Exporters should heed these 10 tips

‘South African fruit exporters and Brexit’

Even on the eve of the decision for the UK to leave the EU, it is not fully clear as to what sort of Brexit the world might end up with. There will almost certainly be several more twists and turns in the negotiating process before the final deadline of March 29th.

In these circumstances, it can be difficult for South African fruit export businesses to know what to do, but at the same time, “doing nothing” does not seem to be an option either.

There are several things that all businesses should be thinking about, regardless of what the outcome of Brexit might be. Some of these are to be done in the very short term and some might need a more mid to long term perspective but still need to be factored in to the overall equation.

1. Lobby government – the situation regarding market access to the UK could well change post March. In a worst case scenario, WTO type tariffs could be imposed soon afterwards. If a deal can be achieved, then there might well be a transition period of up to two years, which would take some of the immediate heat off SA fruit exporters. The South African government needs to be lobbied to ensure that the best possible access to the UK is continued for SA, whatever the outcome is. On a more positive note, the fact the UK will, in time, be able to negotiate its own trade deals, might mean there is an opportunity for SA to gain even better access than it now has.

2. Think about currency – it is quite likely that in the build up to 29th March and afterwards, the £ could fluctuate against key currencies such as the € and the US$, with knock on impacts on the SA Rand. In an industry with tight operating margins, an adverse movement could have a negative impact of profits. Thinking about hedging funds over the short and medium term to protect these would seem sensible, even if it is expensive to do.

3. Talk to customers – sharing future plans for the UK market with customers and supply chain partners seems an obvious thing to do. They will probably be thinking about the same sort of things and might also be able to share what is emerging as best practice from other supply chains.

4. Talk to staff – share what your plans are for the business in what might be this “worst case scenario” and gain their buy in and support. The UK is a key export market for many SA growers and exporters. Be open and frank with staff about what plans are being made for this.

5. Understand tariffs and customs clearance procedures – these could all easily change after 29th March. Lots of information is being produced by the UK government on this. Keeping abreast of this is essential if SA companies are not to be caught out. Not least, in a very worst case scenario, produce being trans shipped via other EU markets might attract a tariff.
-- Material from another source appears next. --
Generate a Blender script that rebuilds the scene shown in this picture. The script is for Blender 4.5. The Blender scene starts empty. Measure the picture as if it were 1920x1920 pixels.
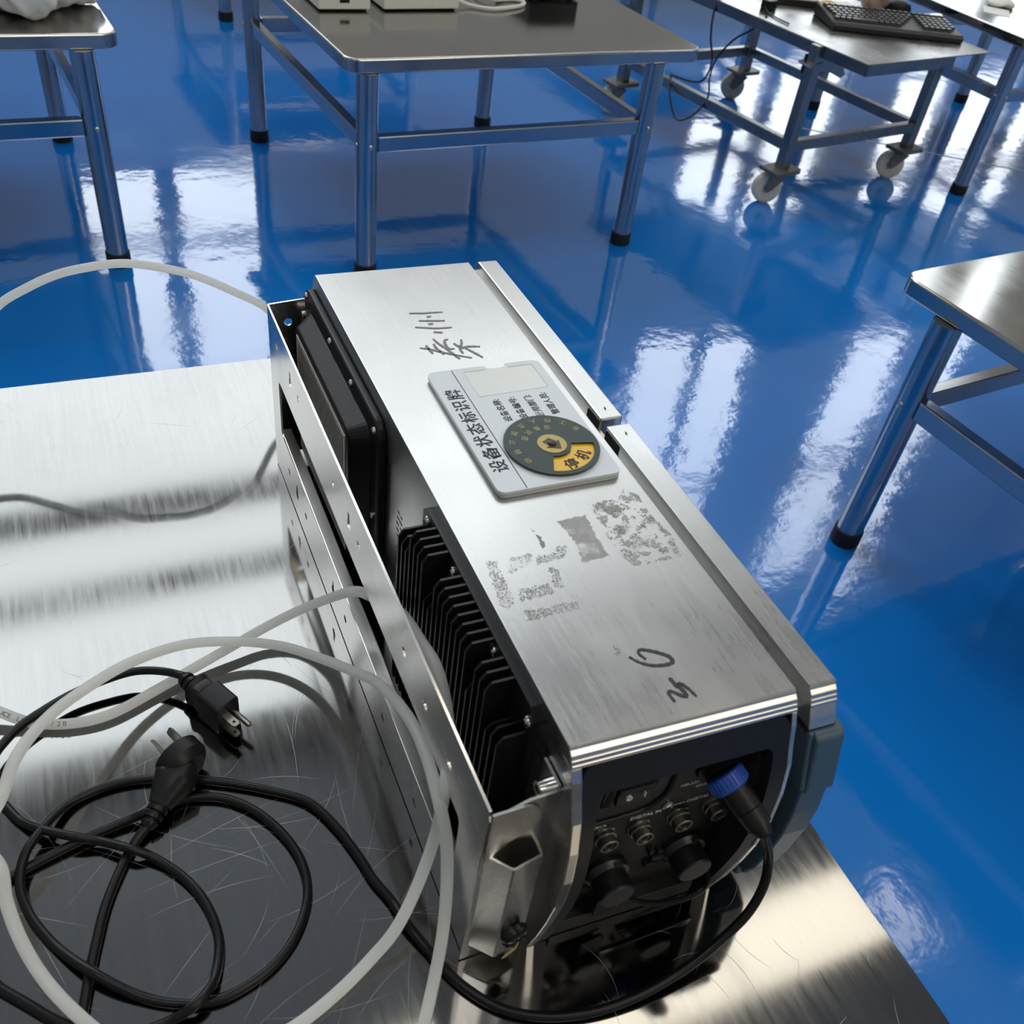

SA exporters should be checking on logistics to supply the UK market on a direct basis.

6. Update UK export strategy – the next few years will almost certainly see a more changeable trading environment in the UK with the possibility of new tariff and non-tariff barriers in place and the general economy being more uncertain. This is a good a time as any to review the real core competencies of the business and identify key trends in the UK that will impact it over the next three to five years, regardless of Brexit. A well developed view of what the UK customer base will look like in the future and how it will be supplied will be useful.

7. Understand consumer and customer behaviour – even aside from the Brexit process, the UK market has gone through a fundamental change in the last five – eight years. This has seen the rise of the discount chains, the growth of online shopping, the growth of the convenience sector and ongoing consolidation in the supply chain. Consumer interest in the provenance of produce, environmental factors and social responsibility has increased. Price and value for money have always been important, of course, but are even more so now than in the past. SA growers and exporters should make the upmost effort to understand what is happening in the UK market on a regular basis.

8. Consider other markets – the UK market has been at the very heart of the South African fruit export effort for many years. While there are still many factors that will make the UK an attractive market for SA based exporters, this might be also an opportunity to assess where the UK fits into an overall export portfolio. Building new markets takes time and effort, and as a result, this sort of review should be carried out on a regular basis.

9. Benchmark – regardless of what sort of Brexit prevails, SA based exporters are competing against many other suppliers from the likes of Chile, Peru, India, Argentina, Mexico and the US, to name a few. SA growers and exporters need to be as efficient as they possibly can, and not just to supply the UK. Engaging in benchmarking against other countries in terms of varietal mix, costs of production, export logistics and marketing and promotional activity should be carried out on a regular basis against other suppliers, as well as any internal activity.

10. Talk to the bank – many of these actions will have a financial impact on the business, be it in the short to medium and even longer term. Talking to the bank is essential to plan for what might happen to the business in the immediate period after 29th March and for the period beyond this. Banks are there to help and advise and are also dealing with lots of other businesses in a similar situation vis a vis Brexit. Talking to them and sharing ideas can only be positive.